The people must be taught to be terrified at itself in order to give it courage. This will be fulfilling an imperative need of the German nation, and the needs of the nations are in themselves the ultimate reason for their satisfaction.
This struggle against the limited content of the German status quo cannot be without interest even for the modern nations, for the German status quo is the open completion of the ancien régime and the ancien régime is the concealed deficiency of the modern state.
The struggle against the German political present is the struggle against the past of the modern nations, and they are still burdened with reminders of that past.

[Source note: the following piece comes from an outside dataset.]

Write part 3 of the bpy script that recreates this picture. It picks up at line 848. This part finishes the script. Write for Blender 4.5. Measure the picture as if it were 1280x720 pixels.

It is instructive for them to see the ancien régime, which has been through its tragedy with them, playing its comedy as a German revenant.
Tragic indeed was the pre-existing power of the world, and freedom, on the other hand, was a personal notion; in short, as long as it believed and had to believe in its own justification.
As long as the ancien régime, as an existing world order, struggled against a world that was only coming into being, there was on its side a historical error, not a personal one. That is why its downfall was tragic.
On the other hand, the present German regime is:
- an anachronism
- a contradiction of recognized axioms
- the nothingness of the ancien régime exhibited to the world
It only:
- imagines that it believes in itself and
- demands that the world should imagine the same thing
If it believed in its own essence, would it try to hide that essence under an alien essence and seek refuge in hypocrisy and sophism?
The modern ancien régime is rather only the comedian of a world order whose true heroes are dead. History is thorough and goes through many phases when carrying an old form to the grave.
The last phases of a world-historical form is its comedy.
The gods of Greece were already tragically wounded to death in Aeschylus’s tragedy Prometheus Bound.
- They had to re-die a comic death in Lucian’s Dialogues.
This course of history is for humanity to part with its past cheerfully.
This cheerful historical destiny is what we vindicate for the political authorities of Germany.